LVS Says Asian American Entertainment Broke Partnership in $7.5B Breach Case

Posted on: January 26, 2022, 09:53h. 

Last updated on: January 26, 2022, 12:30h.

It was Asian American Entertainment Corp (AAEC), and not Las Vegas Sands Corp (LVS) that broke up a business relationship between the two parties, a Macau court has heard.

LVS Sands China
LVS’s Sands China subsidiary helped the US company become the richest casino operator in the world. But AAEC believes it is owed some of the spoils. (Image: CNBC)

It’s a broken partnership that launched what must surely be the biggest breach of contract claim in legal history, with AAEC asking for US$7.5 to US$12 billion in damages from the US casino giant.

Some 20 years after the fact, LVS lawyer Luís Cavaleiro de Ferreira was making his closing arguments Wednesday at Macau’s Court of First Instance.

Breach of Contract Claims

In 2001, the two parties entered into an agreement to submit a joint licensing bid for a casino in Macau, shortly after the former Portuguese colony opted to liberalize its gaming market.

But AAEC, led by Taiwanese businessman Marshall Hao, claims LVS breached the contract by breaking off the relationship and partnering with Galaxy Entertainment.

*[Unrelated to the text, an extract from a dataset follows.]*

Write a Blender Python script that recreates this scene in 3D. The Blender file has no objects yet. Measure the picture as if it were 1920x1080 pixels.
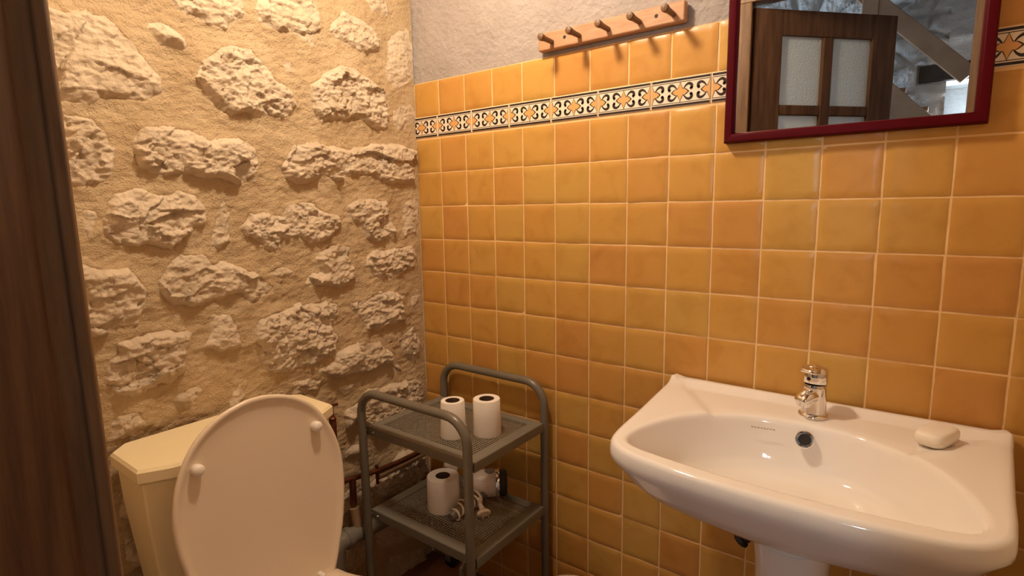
import bpy, bmesh, math, random
import numpy as np
from mathutils import Vector, Matrix

# ------------------------------------------------------------------ units
# All modelling coordinates are in wall-tile pitches (1 tile = 11 cm); origin at the room corner
# on the lower edge of the patterned border: x along the tiled wall, -y into the room, z up.
T = 0.11
Z0 = 13.636                      # border edge above the floor, in tiles
random.seed(7)
sc = bpy.context.scene
COL = sc.collection


def W(p):
    return Vector((p[0] * T, p[1] * T, (p[2] + Z0) * T))


# ------------------------------------------------------------------ camera
def cam_matrix(yaw, pitch, roll, loc):
    cy, sy, cp, sp, cr, sr = (math.cos(yaw), math.sin(yaw), math.cos(pitch), math.sin(pitch),
                              math.cos(roll), math.sin(roll))
    f = Vector((sy * cp, cy * cp, sp))
    r = Vector((cy, -sy, 0))
    u = r.cross(f)
    r2, u2 = cr * r + sr * u, -sr * r + cr * u
    m = Matrix((r2, u2, -f)).transposed().to_4x4()
    m.translation = loc
    return m


cd = bpy.data.cameras.new('camera')
cd.sensor_width = 36
cd.lens = 1030.12 * 36 / 1920
cd.clip_start = 0.02
cam = bpy.data.objects.new('camera', cd)
COL.objects.link(cam)
cam.matrix_world = cam_matrix(-0.6451, -0.1480, -0.0165, W((12.692, -12.116, -2.032)))
sc.camera = cam

# ------------------------------------------------------------------ world, daylight, exposure
wd = bpy.data.worlds.new('world')
sc.world = wd
wd.use_nodes = True
wd.node_tree.nodes['Background'].inputs[0].default_value = (0.60, 0.72, 0.90, 1)
wd.node_tree.nodes['Background'].inputs[1].default_value = 0.25


def area(name, loc, aim, sx, sy, power, col):
    ld = bpy.data.lights.new(name, 'AREA')
    ld.shape = 'RECTANGLE'
    ld.size, ld.size_y = sx, sy
    ld.energy = power
    ld.color = col
    o = bpy.data.objects.new(name, ld)
    COL.objects.link(o)
    o.location = W(loc)
    o.rotation_euler = (W(aim) - W(loc)).to_track_quat('-Z', 'Y').to_euler()
    return o


# daylight entering the hall behind the camera through its two windows
area('hall_window_daylight', (-2.6, -19.5, 1.0), (9.0, -21.5, 2.0), 0.75, 1.0, 28, (0.68, 0.83, 1.0))
area('niche_window_daylight', (15.2, -25.6, 1.6), (12.2, -15.0, -1.5), 0.26, 0.50, 17.0, (0.74, 0.87, 1.0))

vs = sc.view_settings
vs.view_transform = 'Standard'
vs.look = 'None'
vs.gamma = 1
vs.use_curve_mapping = False
vs.exposure = 0.0
BULB = 256.0


# ------------------------------------------------------------------ numpy noise
def _hash(ix, iy, seed):
    h = (ix.astype(np.int64) * 374761393 + iy.astype(np.int64) * 668265263 + seed * 2147483647) & 0xFFFFFFFF
    h = ((h ^ (h >> 13)) * 1274126177) & 0xFFFFFFFF
    h = h ^ (h >> 16)
    return (h & 0xFFFF) / 65535.0


def pnoise(x, y, seed=0):
    ix, iy = np.floor(x), np.floor(y)
    fx, fy = x - ix, y - iy

    def g(dx, dy):
        a = _hash(ix + dx, iy + dy, seed) * 2 * np.pi
        return np.cos(a) * (fx - dx) + np.sin(a) * (fy - dy)
    u = fx * fx * fx * (fx * (fx * 6 - 15) + 10)
    v = fy * fy * fy * (fy * (fy * 6 - 15) + 10)
    return ((g(0, 0) * (1 - u) + g(1, 0) * u) * (1 - v) + (g(0, 1) * (1 - u) + g(1, 1) * u) * v) * 1.5


def fbm(x, y, seed=0, octv=4, ridged=False):
    s = np.zeros_like(x)
    a, f = 0.5, 1.0
    for o in range(octv):
        n = pnoise(x * f, y * f, seed + o * 17)
        s += a * ((1 - 2 * np.abs(n)) if ridged else n)
        a *= 0.5
        f *= 2.03
    return s


def cellular(x, y, seed=0):
    """distance to nearest / second nearest feature point and the nearest cell's id"""
    ix, iy = np.floor(x), np.floor(y)
    d1 = np.full_like(x, 9.0)
    d2 = np.full_like(x, 9.0)
    cid = np.zeros_like(x)
    for dx in (-1, 0, 1):
        for dy in (-1, 0, 1):
            px = ix + dx + _hash(ix + dx, iy + dy, seed)
            py = iy + dy + _hash(ix + dx, iy + dy, seed + 5)
            d = np.hypot(x - px, y - py)
            c = _hash(ix + dx, iy + dy, seed + 9)
            nearer = d < d1
            d2 = np.where(nearer, d1, np.minimum(d2, d))
            cid = np.where(nearer, c, cid)
            d1 = np.where(nearer, d, d1)
    return d1, d2, cid


# ------------------------------------------------------------------ materials
def mat(name, col, rough=0.6, metal=0.0, spec=0.5, coat=0.0):
    m = bpy.data.materials.new(name)
    m.use_nodes = True
    b = m.node_tree.nodes['Principled BSDF']
    b.inputs['Base Color'].default_value = (*col, 1)
    b.inputs['Roughness'].default_value = rough
    b.inputs['Metallic'].default_value = metal
    b.inputs['Specular IOR Level'].default_value = spec
    if coat:
        b.inputs['Coat Weight'].default_value = coat
        b.inputs['Coat Roughness'].default_value = 0.06
    return m


def nodes(m):
    nt = m.node_tree
    return nt, nt.nodes, nt.links, nt.nodes['Principled BSDF']


def add(nt, kind, **kw):
    n = nt.nodes.new(kind)
    for k, v in kw.items():
        if k.startswith('i_'):
            n.inputs[k[2:].replace('_', ' ')].default_value = v
        else:
            setattr(n, k, v)
    return n


def ramp(nt, stops):
    r = nt.nodes.new('ShaderNodeValToRGB')
    e = r.color_ramp.elements
    while len(e) < len(stops):
        e.new(0.5)
    for k, (p, c) in enumerate(stops):
        e[k].position = p
        e[k].color = (*c, 1)
    return r


def mottled(name, stops, scale, rough, bump=0.0, bscale=None, detail=6, metal=0, spec=0.5, bdist=0.002, stretch=None,
            bump2=None, rand=False):
    m = mat(name, stops[0][1], rough, metal, spec)
    nt, N, L, b = nodes(m)
    tc = add(nt, 'ShaderNodeTexCoord')
    src = tc.outputs['Object']
    if rand:
        oi = add(nt, 'ShaderNodeObjectInfo')
        va = add(nt, 'ShaderNodeVectorMath', operation='ADD')
        mu = add(nt, 'ShaderNodeVectorMath', operation='SCALE')
        mu.inputs['Scale'].default_value = 37.0
        L.new(oi.outputs['Random'], mu.inputs[0])
        L.new(src, va.inputs[0])
        L.new(mu.outputs[0], va.inputs[1])
        src = va.outputs[0]
    if stretch:
        mp = add(nt, 'ShaderNodeMapping')
        mp.inputs['Scale'].default_value = stretch
        L.new(src, mp.inputs['Vector'])
        src = mp.outputs[0]
    n = add(nt, 'ShaderNodeTexNoise', i_Scale=scale, i_Detail=detail, i_Roughness=0.6)
    L.new(src, n.inputs['Vector'])
    r = ramp(nt, stops)
    L.new(n.outputs['Fac'], r.inputs[0])
    L.new(r.outputs[0], b.inputs['Base Color'])
    if bump:
        n2 = add(nt, 'ShaderNodeTexNoise', i_Scale=bscale or scale, i_Detail=8, i_Roughness=0.65)
        L.new(src, n2.inputs['Vector'])
        bp = add(nt, 'ShaderNodeBump', i_Strength=bump, i_Distance=bdist)
        L.new(n2.outputs['Fac'], bp.inputs['Height'])
        last = bp
        if bump2:
            n3 = add(nt, 'ShaderNodeTexVoronoi', i_Scale=bump2[0])
            L.new(src, n3.inputs['Vector'])
            bp2 = add(nt, 'ShaderNodeBump', i_Strength=bump2[1], i_Distance=bump2[2])
            L.new(n3.outputs['Distance'], bp2.inputs['Height'])
            L.new(bp.outputs[0], bp2.inputs['Normal'])
            last = bp2
        L.new(last.outputs[0], b.inputs['Normal'])
    return m


def s2l(r, g, b):
    return tuple(((c / 255) / 12.92 if c / 255 <= 0.04045 else ((c / 255 + 0.055) / 1.055) ** 2.4) for c in (r, g, b))


M = {}
M['mortar'] = mottled('lime_mortar', [(0.25, s2l(190, 162, 126)), (0.5, s2l(204, 177, 140)), (0.75, s2l(214, 189, 154))],
                      9, 0.95, 1.0, 95, spec=0.15, bdist=0.007, bump2=(260, 0.5, 0.003))
M['stone'] = mottled('limestone', [(0.3, s2l(198, 176, 148)), (0.5, s2l(215, 194, 167)), (0.75, s2l(225, 206, 181))],
                     11, 0.9, 0.9, 75, spec=0.2, bdist=0.007, rand=True, bump2=(70, 0.45, 0.006))
M['plaster'] = mottled('white_rough_plaster', [(0.3, s2l(168, 157, 151)), (0.7, s2l(181, 170, 164))],
                       6, 0.95, 1.0, 75, spec=0.15, bdist=0.006, bump2=(110, 0.3, 0.002))
M['ceiling'] = mottled('ceiling_boards', [(0.3, s2l(96, 70, 48)), (0.7, s2l(124, 94, 66))], 8, 0.7, 0.3, 40, stretch=(.6, 5, 5))
M['old_plaster'] = mottled('old_pale_plaster', [(0.3, s2l(214, 196, 172)), (0.7, s2l(228, 212, 190))], 5, 0.95, 0.6, 60, spec=0.15)
M['grout'] = mottled('cream_grout', [(0.3, s2l(232, 190, 134)), (0.7, s2l(244, 208, 156))], 20, 0.9, 0.4, 300,
                     spec=0.2, bdist=0.001)
M['cream'] = mat('border_cream_glaze', s2l(238, 222, 200), 0.25)
M['ink'] = mat('border_dark_ink', s2l(38, 22, 22), 0.3)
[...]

It was this partnership that was ultimately granted a gaming concession by Macau’s government.

LVS’s subsequent operations in Macau helped it to grow into the world’s wealthiest casino operator. AAEC says it would have invested as much or more into the partnership and wants at least $7.5 billion in lost earnings.

He Says, She Says

LVS says the partnership officially ended on Jan. 15, 2001, before it approached Galaxy. Conversely, AAEC claims the date was in February 2001, after it had held talks with Galaxy. And it says a letter of intent allegedly signed by the then-LVS president and CEO William Weidner proves this.

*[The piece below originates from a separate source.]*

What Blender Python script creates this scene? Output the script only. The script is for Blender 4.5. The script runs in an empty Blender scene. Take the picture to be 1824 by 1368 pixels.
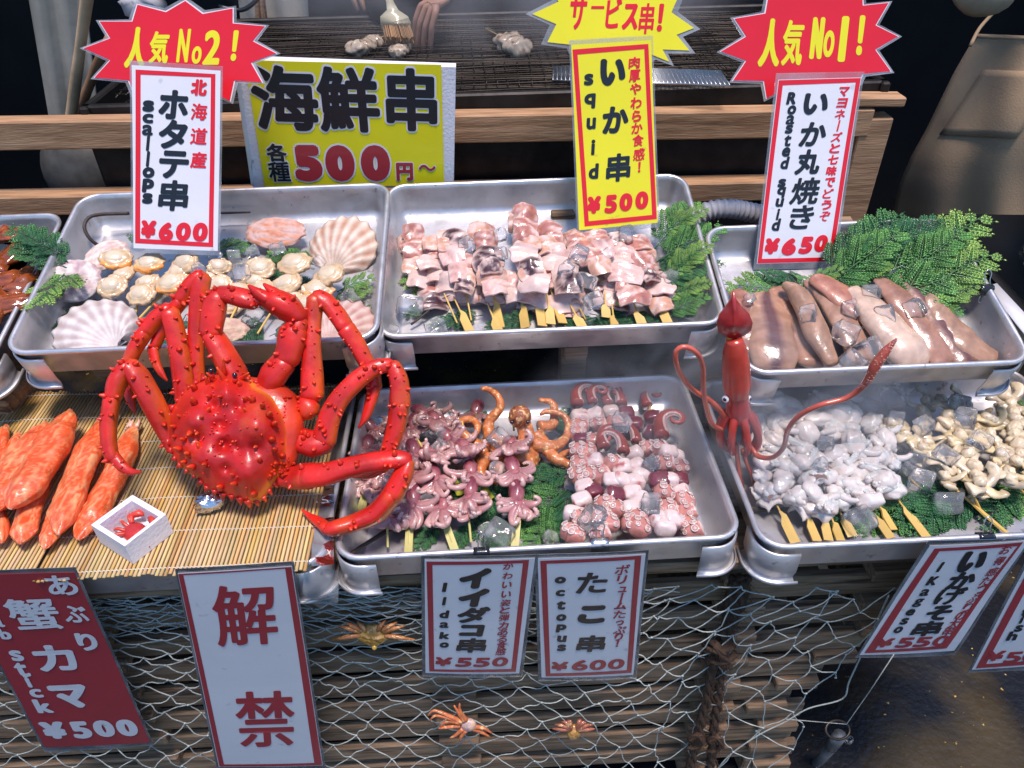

LVS claims that the document is falsified.

On Wednesday Ferreira said LVS had approached AAEC shortly before their agreement allegedly expired to sign a document defining their partnership moving forward, Macau Business reported.

LVS also suggested it become a shareholder of AAEC because it would strengthen its bid in the eyes of Macau’s government. AAEC rejected these proposals, according to Ferreira.

Business Infidelity 

Meanwhile, Ferreira claimed AAEC approached two other companies in late January 2001, including Galaxy, about the possibility of working on a bid without LVS.

LVS was not notified about these talks and Ferreira said his client is fine with this because they occurred shortly after the date LVS alleges the partnership terminated. But they occurred shortly before the date claimed by AAEC, he said.

As to why AAEC approached these two other parties, Ferreira said, “We don’t know. Perhaps only Marshall Hao knows.”

A final hearing has been scheduled for Feb. 15 to try to establish additional facts before the judge delivers his verdict.